_EXERCISE PROMPT_: The entries that follow should be written out exactly.
━━━━━ STORED RECORDS
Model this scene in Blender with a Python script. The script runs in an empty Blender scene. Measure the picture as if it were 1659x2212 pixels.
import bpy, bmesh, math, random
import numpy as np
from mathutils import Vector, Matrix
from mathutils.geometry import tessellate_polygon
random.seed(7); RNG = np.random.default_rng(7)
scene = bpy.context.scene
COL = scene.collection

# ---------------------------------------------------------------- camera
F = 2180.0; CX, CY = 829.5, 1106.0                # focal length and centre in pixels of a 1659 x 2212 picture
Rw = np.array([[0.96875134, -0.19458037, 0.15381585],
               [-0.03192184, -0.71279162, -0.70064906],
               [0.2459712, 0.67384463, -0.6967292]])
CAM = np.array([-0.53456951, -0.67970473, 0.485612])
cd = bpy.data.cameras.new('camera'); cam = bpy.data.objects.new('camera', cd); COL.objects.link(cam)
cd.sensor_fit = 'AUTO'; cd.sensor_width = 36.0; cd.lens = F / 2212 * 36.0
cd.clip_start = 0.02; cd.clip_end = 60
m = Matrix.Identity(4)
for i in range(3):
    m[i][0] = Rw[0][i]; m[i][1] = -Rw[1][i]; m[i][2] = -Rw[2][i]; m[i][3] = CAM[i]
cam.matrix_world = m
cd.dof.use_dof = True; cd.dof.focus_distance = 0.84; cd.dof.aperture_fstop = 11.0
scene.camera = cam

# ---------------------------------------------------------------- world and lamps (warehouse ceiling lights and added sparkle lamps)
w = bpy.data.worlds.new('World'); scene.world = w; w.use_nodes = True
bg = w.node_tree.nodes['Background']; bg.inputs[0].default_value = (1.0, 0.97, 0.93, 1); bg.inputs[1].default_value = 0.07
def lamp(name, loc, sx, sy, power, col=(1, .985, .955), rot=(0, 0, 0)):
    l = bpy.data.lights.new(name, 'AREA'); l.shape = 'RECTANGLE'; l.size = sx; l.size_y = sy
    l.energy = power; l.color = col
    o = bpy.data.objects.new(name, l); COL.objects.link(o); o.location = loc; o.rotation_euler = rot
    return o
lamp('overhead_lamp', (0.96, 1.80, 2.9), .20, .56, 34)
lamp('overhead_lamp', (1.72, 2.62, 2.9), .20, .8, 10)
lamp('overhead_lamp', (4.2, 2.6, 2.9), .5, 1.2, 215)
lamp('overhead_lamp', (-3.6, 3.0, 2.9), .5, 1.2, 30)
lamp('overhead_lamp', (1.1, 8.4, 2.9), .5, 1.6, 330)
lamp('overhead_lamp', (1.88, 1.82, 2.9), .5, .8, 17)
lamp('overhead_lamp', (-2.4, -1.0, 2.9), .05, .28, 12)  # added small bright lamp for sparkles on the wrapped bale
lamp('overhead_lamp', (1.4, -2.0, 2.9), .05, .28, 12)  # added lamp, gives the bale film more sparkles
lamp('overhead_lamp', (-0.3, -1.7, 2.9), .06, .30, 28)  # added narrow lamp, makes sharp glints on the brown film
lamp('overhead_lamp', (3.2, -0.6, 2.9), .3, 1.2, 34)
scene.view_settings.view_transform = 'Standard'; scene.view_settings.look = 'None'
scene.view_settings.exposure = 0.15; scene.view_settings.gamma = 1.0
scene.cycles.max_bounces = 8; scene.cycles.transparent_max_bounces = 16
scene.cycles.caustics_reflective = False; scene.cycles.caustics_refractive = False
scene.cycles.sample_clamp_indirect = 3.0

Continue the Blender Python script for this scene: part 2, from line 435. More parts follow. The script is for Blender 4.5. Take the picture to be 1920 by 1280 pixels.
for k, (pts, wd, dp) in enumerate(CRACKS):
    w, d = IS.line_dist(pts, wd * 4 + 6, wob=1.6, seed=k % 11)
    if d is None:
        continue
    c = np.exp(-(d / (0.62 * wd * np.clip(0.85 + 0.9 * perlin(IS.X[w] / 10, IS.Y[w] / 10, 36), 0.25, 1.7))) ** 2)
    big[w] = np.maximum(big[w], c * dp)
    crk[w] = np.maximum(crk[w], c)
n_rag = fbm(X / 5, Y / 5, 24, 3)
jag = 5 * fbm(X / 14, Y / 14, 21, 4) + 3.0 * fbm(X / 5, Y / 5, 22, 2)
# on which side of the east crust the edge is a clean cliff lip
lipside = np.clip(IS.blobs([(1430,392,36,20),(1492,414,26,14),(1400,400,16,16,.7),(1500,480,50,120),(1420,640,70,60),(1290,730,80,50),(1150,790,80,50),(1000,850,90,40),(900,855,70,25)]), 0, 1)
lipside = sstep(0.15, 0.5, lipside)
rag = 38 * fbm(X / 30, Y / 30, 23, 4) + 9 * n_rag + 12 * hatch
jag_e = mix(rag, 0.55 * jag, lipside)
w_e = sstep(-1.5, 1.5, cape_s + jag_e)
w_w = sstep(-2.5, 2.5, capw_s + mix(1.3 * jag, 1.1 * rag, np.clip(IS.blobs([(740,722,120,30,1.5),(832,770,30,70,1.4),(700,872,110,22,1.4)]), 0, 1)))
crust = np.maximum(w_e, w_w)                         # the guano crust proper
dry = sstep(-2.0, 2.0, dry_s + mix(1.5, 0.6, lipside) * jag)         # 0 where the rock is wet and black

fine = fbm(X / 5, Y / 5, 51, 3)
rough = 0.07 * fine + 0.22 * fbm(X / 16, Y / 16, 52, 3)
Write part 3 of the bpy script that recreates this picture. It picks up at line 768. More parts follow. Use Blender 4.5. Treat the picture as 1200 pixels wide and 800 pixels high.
━━━━━━━━━━
_RESULT OF THIS TASK_:
Model this scene in Blender with a Python script. The script runs in an empty Blender scene. Measure the picture as if it were 1659x2212 pixels.
import bpy, bmesh, math, random
import numpy as np
from mathutils import Vector, Matrix
from mathutils.geometry import tessellate_polygon
random.seed(7); RNG = np.random.default_rng(7)
scene = bpy.context.scene
COL = scene.collection

# ---------------------------------------------------------------- camera
F = 2180.0; CX, CY = 829.5, 1106.0                # focal length and centre in pixels of a 1659 x 2212 picture
Rw = np.array([[0.96875134, -0.19458037, 0.15381585],
               [-0.03192184, -0.71279162, -0.70064906],
               [0.2459712, 0.67384463, -0.6967292]])
CAM = np.array([-0.53456951, -0.67970473, 0.485612])
cd = bpy.data.cameras.new('camera'); cam = bpy.data.objects.new('camera', cd); COL.objects.link(cam)
cd.sensor_fit = 'AUTO'; cd.sensor_width = 36.0; cd.lens = F / 2212 * 36.0
cd.clip_start = 0.02; cd.clip_end = 60
m = Matrix.Identity(4)
for i in range(3):
    m[i][0] = Rw[0][i]; m[i][1] = -Rw[1][i]; m[i][2] = -Rw[2][i]; m[i][3] = CAM[i]
cam.matrix_world = m
cd.dof.use_dof = True; cd.dof.focus_distance = 0.84; cd.dof.aperture_fstop = 11.0
scene.camera = cam

# ---------------------------------------------------------------- world and lamps (warehouse ceiling lights and added sparkle lamps)
w = bpy.data.worlds.new('World'); scene.world = w; w.use_nodes = True
bg = w.node_tree.nodes['Background']; bg.inputs[0].default_value = (1.0, 0.97, 0.93, 1); bg.inputs[1].default_value = 0.07
def lamp(name, loc, sx, sy, power, col=(1, .985, .955), rot=(0, 0, 0)):
    l = bpy.data.lights.new(name, 'AREA'); l.shape = 'RECTANGLE'; l.size = sx; l.size_y = sy
    l.energy = power; l.color = col
    o = bpy.data.objects.new(name, l); COL.objects.link(o); o.location = loc; o.rotation_euler = rot
    return o
lamp('overhead_lamp', (0.96, 1.80, 2.9), .20, .56, 34)
lamp('overhead_lamp', (1.72, 2.62, 2.9), .20, .8, 10)
lamp('overhead_lamp', (4.2, 2.6, 2.9), .5, 1.2, 215)
lamp('overhead_lamp', (-3.6, 3.0, 2.9), .5, 1.2, 30)
lamp('overhead_lamp', (1.1, 8.4, 2.9), .5, 1.6, 330)
lamp('overhead_lamp', (1.88, 1.82, 2.9), .5, .8, 17)
lamp('overhead_lamp', (-2.4, -1.0, 2.9), .05, .28, 12)  # added small bright lamp for sparkles on the wrapped bale
lamp('overhead_lamp', (1.4, -2.0, 2.9), .05, .28, 12)  # added lamp, gives the bale film more sparkles
lamp('overhead_lamp', (-0.3, -1.7, 2.9), .06, .30, 28)  # added narrow lamp, makes sharp glints on the brown film
lamp('overhead_lamp', (3.2, -0.6, 2.9), .3, 1.2, 34)
scene.view_settings.view_transform = 'Standard'; scene.view_settings.look = 'None'
scene.view_settings.exposure = 0.15; scene.view_settings.gamma = 1.0
scene.cycles.max_bounces = 8; scene.cycles.transparent_max_bounces = 16
scene.cycles.caustics_reflective = False; scene.cycles.caustics_refractive = False
scene.cycles.sample_clamp_indirect = 3.0

Continue the Blender Python script for this scene: part 2, from line 435. More parts follow. The script is for Blender 4.5. Take the picture to be 1920 by 1280 pixels.
for k, (pts, wd, dp) in enumerate(CRACKS):
    w, d = IS.line_dist(pts, wd * 4 + 6, wob=1.6, seed=k % 11)
    if d is None:
        continue
    c = np.exp(-(d / (0.62 * wd * np.clip(0.85 + 0.9 * perlin(IS.X[w] / 10, IS.Y[w] / 10, 36), 0.25, 1.7))) ** 2)
    big[w] = np.maximum(big[w], c * dp)
    crk[w] = np.maximum(crk[w], c)
n_rag = fbm(X / 5, Y / 5, 24, 3)
jag = 5 * fbm(X / 14, Y / 14, 21, 4) + 3.0 * fbm(X / 5, Y / 5, 22, 2)
# on which side of the east crust the edge is a clean cliff lip
lipside = np.clip(IS.blobs([(1430,392,36,20),(1492,414,26,14),(1400,400,16,16,.7),(1500,480,50,120),(1420,640,70,60),(1290,730,80,50),(1150,790,80,50),(1000,850,90,40),(900,855,70,25)]), 0, 1)
lipside = sstep(0.15, 0.5, lipside)
rag = 38 * fbm(X / 30, Y / 30, 23, 4) + 9 * n_rag + 12 * hatch
jag_e = mix(rag, 0.55 * jag, lipside)
w_e = sstep(-1.5, 1.5, cape_s + jag_e)
w_w = sstep(-2.5, 2.5, capw_s + mix(1.3 * jag, 1.1 * rag, np.clip(IS.blobs([(740,722,120,30,1.5),(832,770,30,70,1.4),(700,872,110,22,1.4)]), 0, 1)))
crust = np.maximum(w_e, w_w)                         # the guano crust proper
dry = sstep(-2.0, 2.0, dry_s + mix(1.5, 0.6, lipside) * jag)         # 0 where the rock is wet and black

fine = fbm(X / 5, Y / 5, 51, 3)
rough = 0.07 * fine + 0.22 * fbm(X / 16, Y / 16, 52, 3)
Write part 3 of the bpy script that recreates this picture. It picks up at line 768. More parts follow. Use Blender 4.5. Treat the picture as 1200 pixels wide and 800 pixels high.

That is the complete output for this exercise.